I’ll come right out and say that when I hear a cool riff, I’m going to outright use it and then put my own spin on it. The thing is that I am also pretty indiscriminate as to where that riff might come from. Posted below is a video of Return to Forever’s performance of “Sorceress” from 1976 that I’m going to come back to throughout this post.
The first time I heard that live cut of “Sorceress”, the one thing that stuck out to me was Stanley Clarke’s bass line from about 1:00 minute mark on the dot. And the things that stuck out to me were:
1.The actual tone of Stanley’s bass. That indescribably chunky, crunchy, metallic tone of his Alembic was something that absolutely cut through the mix in a way that – at least to me – was particularly attractive
2. What Clarke was actually playing. That short, repeating riff where he would seem to clomp along the G#, G and F of his E string and then to round out an 8 bar passage, make his way up the neck for a short, snappy, metallic-sounding fill.

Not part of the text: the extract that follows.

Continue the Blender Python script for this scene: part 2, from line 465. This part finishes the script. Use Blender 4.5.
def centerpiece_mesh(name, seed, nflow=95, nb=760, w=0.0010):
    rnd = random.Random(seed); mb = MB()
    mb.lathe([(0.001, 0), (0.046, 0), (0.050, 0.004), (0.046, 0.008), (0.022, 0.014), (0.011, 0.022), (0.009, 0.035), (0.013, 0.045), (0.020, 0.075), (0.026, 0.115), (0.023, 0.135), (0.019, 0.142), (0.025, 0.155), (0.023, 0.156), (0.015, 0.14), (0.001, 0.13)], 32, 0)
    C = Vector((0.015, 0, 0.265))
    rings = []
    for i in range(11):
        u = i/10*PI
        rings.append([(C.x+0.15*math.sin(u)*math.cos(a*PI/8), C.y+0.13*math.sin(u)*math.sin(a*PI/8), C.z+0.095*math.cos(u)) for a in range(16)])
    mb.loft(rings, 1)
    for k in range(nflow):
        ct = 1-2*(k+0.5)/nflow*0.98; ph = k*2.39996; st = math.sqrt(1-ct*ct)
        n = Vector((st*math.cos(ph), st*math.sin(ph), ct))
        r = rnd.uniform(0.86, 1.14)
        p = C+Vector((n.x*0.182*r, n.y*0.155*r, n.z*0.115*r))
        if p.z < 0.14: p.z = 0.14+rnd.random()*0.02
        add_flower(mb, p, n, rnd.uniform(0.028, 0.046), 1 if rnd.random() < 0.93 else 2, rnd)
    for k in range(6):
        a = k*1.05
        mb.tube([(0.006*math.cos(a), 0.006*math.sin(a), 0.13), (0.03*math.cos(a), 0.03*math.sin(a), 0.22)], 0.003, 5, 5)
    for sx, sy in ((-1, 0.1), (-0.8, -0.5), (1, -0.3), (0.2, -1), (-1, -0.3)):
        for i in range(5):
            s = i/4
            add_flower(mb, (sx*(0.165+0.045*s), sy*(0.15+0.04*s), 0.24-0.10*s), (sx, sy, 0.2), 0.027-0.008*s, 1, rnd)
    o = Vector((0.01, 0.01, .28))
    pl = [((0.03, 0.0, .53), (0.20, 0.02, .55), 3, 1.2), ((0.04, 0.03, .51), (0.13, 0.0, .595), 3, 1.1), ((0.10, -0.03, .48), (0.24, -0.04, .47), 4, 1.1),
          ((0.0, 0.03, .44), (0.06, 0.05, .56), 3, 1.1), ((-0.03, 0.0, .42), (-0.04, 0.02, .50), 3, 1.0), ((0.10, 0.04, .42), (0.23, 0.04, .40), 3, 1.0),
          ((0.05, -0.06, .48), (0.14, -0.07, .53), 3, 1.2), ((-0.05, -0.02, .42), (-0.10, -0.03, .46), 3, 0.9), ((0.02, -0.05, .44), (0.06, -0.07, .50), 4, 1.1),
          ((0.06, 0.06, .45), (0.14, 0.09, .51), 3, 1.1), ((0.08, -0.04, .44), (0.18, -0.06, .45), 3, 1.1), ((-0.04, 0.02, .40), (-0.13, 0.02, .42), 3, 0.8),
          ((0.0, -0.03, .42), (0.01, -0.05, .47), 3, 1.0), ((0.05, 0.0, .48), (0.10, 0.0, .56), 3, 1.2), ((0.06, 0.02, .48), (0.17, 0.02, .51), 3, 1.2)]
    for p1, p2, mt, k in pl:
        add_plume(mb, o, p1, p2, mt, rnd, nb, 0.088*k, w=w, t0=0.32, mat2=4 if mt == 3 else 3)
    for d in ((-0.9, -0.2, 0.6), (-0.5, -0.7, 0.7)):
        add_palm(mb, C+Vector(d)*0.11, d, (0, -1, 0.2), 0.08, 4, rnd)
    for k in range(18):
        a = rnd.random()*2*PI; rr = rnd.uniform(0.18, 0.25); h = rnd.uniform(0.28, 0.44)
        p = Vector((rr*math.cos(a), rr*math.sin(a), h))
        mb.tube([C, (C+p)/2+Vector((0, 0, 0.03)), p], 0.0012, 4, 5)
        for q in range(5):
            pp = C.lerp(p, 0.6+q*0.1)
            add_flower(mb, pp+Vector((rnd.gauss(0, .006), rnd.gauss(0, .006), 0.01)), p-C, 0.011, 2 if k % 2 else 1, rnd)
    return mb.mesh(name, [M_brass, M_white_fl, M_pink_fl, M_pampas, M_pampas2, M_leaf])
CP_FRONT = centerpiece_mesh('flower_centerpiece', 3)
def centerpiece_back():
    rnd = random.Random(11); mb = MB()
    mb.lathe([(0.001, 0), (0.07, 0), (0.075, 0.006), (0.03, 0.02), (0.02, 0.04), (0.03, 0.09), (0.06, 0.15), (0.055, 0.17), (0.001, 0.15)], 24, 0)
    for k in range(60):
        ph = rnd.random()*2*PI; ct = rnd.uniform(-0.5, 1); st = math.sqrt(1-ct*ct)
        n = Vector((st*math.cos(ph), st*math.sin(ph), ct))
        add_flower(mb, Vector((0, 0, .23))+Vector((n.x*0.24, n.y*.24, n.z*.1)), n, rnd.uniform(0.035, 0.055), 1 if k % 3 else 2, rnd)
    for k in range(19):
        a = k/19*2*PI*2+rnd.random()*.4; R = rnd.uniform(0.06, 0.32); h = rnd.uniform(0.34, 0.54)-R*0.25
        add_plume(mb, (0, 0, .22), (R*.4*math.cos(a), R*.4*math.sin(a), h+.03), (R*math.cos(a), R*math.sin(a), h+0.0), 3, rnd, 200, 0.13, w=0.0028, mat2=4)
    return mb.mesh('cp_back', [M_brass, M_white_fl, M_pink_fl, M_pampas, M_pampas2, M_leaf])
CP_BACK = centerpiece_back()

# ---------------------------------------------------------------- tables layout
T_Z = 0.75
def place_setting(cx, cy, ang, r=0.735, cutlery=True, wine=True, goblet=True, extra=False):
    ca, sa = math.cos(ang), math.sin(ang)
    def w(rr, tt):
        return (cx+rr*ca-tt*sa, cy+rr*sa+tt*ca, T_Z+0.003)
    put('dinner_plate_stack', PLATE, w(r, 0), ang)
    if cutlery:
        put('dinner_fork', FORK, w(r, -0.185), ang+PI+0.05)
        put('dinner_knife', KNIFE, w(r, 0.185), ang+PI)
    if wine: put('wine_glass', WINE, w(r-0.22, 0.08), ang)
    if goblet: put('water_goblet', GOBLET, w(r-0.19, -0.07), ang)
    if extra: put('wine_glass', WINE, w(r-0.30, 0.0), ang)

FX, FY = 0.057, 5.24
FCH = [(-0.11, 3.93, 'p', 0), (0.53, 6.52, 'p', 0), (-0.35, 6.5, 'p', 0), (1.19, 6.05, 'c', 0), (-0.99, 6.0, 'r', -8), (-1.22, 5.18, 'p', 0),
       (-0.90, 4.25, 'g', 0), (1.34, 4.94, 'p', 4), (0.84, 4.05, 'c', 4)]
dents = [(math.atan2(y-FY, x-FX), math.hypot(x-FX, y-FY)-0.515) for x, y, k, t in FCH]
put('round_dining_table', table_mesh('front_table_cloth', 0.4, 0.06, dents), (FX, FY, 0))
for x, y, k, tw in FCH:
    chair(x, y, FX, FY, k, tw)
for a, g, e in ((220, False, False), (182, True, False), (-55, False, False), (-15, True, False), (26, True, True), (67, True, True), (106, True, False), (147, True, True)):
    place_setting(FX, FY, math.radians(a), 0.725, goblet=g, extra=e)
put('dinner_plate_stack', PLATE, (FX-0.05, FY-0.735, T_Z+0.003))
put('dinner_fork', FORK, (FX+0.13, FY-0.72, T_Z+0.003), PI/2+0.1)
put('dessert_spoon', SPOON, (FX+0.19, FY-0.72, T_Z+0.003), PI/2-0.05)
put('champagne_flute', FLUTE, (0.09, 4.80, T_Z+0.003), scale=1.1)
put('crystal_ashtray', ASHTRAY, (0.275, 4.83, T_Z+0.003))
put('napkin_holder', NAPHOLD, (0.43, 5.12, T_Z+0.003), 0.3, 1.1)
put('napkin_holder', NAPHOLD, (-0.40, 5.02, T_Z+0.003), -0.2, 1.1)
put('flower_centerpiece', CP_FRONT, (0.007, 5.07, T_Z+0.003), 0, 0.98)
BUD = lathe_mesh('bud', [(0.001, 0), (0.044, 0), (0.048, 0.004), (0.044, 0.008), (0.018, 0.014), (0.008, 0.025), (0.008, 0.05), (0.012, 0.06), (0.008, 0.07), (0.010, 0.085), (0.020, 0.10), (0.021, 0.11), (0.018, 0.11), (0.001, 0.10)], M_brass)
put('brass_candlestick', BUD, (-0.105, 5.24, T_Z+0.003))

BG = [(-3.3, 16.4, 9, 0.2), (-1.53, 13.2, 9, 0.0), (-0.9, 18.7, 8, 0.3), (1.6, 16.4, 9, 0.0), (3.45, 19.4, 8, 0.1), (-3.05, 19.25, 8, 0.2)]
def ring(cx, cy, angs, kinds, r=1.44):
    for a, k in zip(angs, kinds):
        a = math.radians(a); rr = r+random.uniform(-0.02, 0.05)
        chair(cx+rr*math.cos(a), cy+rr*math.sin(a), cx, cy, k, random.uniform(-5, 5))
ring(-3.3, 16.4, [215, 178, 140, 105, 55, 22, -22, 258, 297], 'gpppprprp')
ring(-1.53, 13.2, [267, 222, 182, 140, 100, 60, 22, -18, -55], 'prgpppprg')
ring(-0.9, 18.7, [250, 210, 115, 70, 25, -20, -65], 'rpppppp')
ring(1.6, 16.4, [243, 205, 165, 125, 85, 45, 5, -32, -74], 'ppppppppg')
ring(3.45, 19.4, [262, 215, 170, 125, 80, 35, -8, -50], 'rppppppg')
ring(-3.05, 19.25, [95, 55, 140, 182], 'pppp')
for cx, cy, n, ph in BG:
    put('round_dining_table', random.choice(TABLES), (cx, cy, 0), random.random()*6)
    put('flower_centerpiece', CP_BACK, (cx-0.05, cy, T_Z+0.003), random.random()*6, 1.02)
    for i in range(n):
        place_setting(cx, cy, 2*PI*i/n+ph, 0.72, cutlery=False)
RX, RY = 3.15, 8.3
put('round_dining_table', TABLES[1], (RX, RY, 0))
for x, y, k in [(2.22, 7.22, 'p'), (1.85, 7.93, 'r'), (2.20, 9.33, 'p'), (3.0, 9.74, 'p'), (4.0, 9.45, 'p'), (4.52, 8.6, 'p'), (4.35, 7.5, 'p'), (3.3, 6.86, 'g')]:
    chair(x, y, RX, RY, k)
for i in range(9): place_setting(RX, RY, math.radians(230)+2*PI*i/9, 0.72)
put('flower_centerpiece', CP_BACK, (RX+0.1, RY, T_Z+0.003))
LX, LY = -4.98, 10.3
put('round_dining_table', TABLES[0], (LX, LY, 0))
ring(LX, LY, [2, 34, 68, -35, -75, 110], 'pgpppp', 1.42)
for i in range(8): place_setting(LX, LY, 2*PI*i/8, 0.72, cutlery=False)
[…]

The latter is what I borrow from time to time, that clompy sounding and feeling riff. Granted – not everywhere needs it – but in areas where the groove is particularly slinky and particularly tight, one of the first things I’ll remember is this Return to Forever footage and the sound of Stanley Clarke in that particular something. There was just something about that sound, that feel and that way of playing that stuck and made me think, “I can use that”.
More often than not though, it doesn’t wind up just like that. Instead, like all music is, it winds up getting twisted to fit the musical situation I happen to be in. Whether I’m playing in a different key, or I experiment playing with those high, snappy fills on beats 2 and 3 and returning into the riff on beats 4 and 1, I’m still summoning the essence of that riff.
Now, this is one instance that I happened to think of at the time of writing this. There are certainly other examples, and I’m certain that if you’re reading this you’ve found yourself in a similar situation.
I suppose the moral of this story is that riffs are riffs: they are meant to be re-interpreted and reused and reworked by all who can do so. If for some reason you grimmace that you’re “stealing” another player’s style or their playing style, I don’t recommend you linger on that feeling. There is blatant copying which is more akin to lacking originality and the ability to develop your own sound; there are covers where your goal is to sound like the original player and everything else is up to you for interpretation.
Take what you can and look at it for what it is: an idea. And ideas are meant to be played with, broken, re-assembled and broken again. Go out and break some stuff.